### [Set exercise]
Reproduce all of the material exactly as shown.
## Start Dataset extract
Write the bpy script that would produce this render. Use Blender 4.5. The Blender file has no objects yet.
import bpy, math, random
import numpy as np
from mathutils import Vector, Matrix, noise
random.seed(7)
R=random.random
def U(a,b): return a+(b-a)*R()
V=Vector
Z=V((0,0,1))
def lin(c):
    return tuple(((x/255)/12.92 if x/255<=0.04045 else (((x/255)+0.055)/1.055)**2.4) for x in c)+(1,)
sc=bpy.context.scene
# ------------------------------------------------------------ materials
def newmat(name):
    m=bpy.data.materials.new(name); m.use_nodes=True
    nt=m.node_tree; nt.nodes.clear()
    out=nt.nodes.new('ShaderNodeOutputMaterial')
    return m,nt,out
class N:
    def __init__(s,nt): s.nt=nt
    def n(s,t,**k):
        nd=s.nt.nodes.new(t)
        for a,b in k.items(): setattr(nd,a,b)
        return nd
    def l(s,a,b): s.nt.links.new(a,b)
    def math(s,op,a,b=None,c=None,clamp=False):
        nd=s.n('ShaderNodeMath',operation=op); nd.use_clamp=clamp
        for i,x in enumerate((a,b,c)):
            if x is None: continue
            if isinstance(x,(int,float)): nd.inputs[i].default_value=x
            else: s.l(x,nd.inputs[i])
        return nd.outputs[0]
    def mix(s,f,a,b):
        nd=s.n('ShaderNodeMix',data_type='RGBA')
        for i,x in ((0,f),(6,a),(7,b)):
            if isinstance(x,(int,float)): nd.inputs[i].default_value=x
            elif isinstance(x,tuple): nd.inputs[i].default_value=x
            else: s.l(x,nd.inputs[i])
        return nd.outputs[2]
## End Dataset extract
### [Solution for this task]
Write the bpy script that would produce this render. Use Blender 4.5. The Blender file has no objects yet.
import bpy, math, random
import numpy as np
from mathutils import Vector, Matrix, noise
random.seed(7)
R=random.random
def U(a,b): return a+(b-a)*R()
V=Vector
Z=V((0,0,1))
def lin(c):
    return tuple(((x/255)/12.92 if x/255<=0.04045 else (((x/255)+0.055)/1.055)**2.4) for x in c)+(1,)
sc=bpy.context.scene
# ------------------------------------------------------------ materials
def newmat(name):
    m=bpy.data.materials.new(name); m.use_nodes=True
    nt=m.node_tree; nt.nodes.clear()
    out=nt.nodes.new('ShaderNodeOutputMaterial')
    return m,nt,out
class N:
    def __init__(s,nt): s.nt=nt
    def n(s,t,**k):
        nd=s.nt.nodes.new(t)
        for a,b in k.items(): setattr(nd,a,b)
        return nd
    def l(s,a,b): s.nt.links.new(a,b)
    def math(s,op,a,b=None,c=None,clamp=False):
        nd=s.n('ShaderNodeMath',operation=op); nd.use_clamp=clamp
        for i,x in enumerate((a,b,c)):
            if x is None: continue
            if isinstance(x,(int,float)): nd.inputs[i].default_value=x
            else: s.l(x,nd.inputs[i])
        return nd.outputs[0]
    def mix(s,f,a,b):
        nd=s.n('ShaderNodeMix',data_type='RGBA')
        for i,x in ((0,f),(6,a),(7,b)):
            if isinstance(x,(int,float)): nd.inputs[i].default_value=x
            elif isinstance(x,tuple): nd.inputs[i].default_value=x
            else: s.l(x,nd.inputs[i])
        return nd.outputs[2]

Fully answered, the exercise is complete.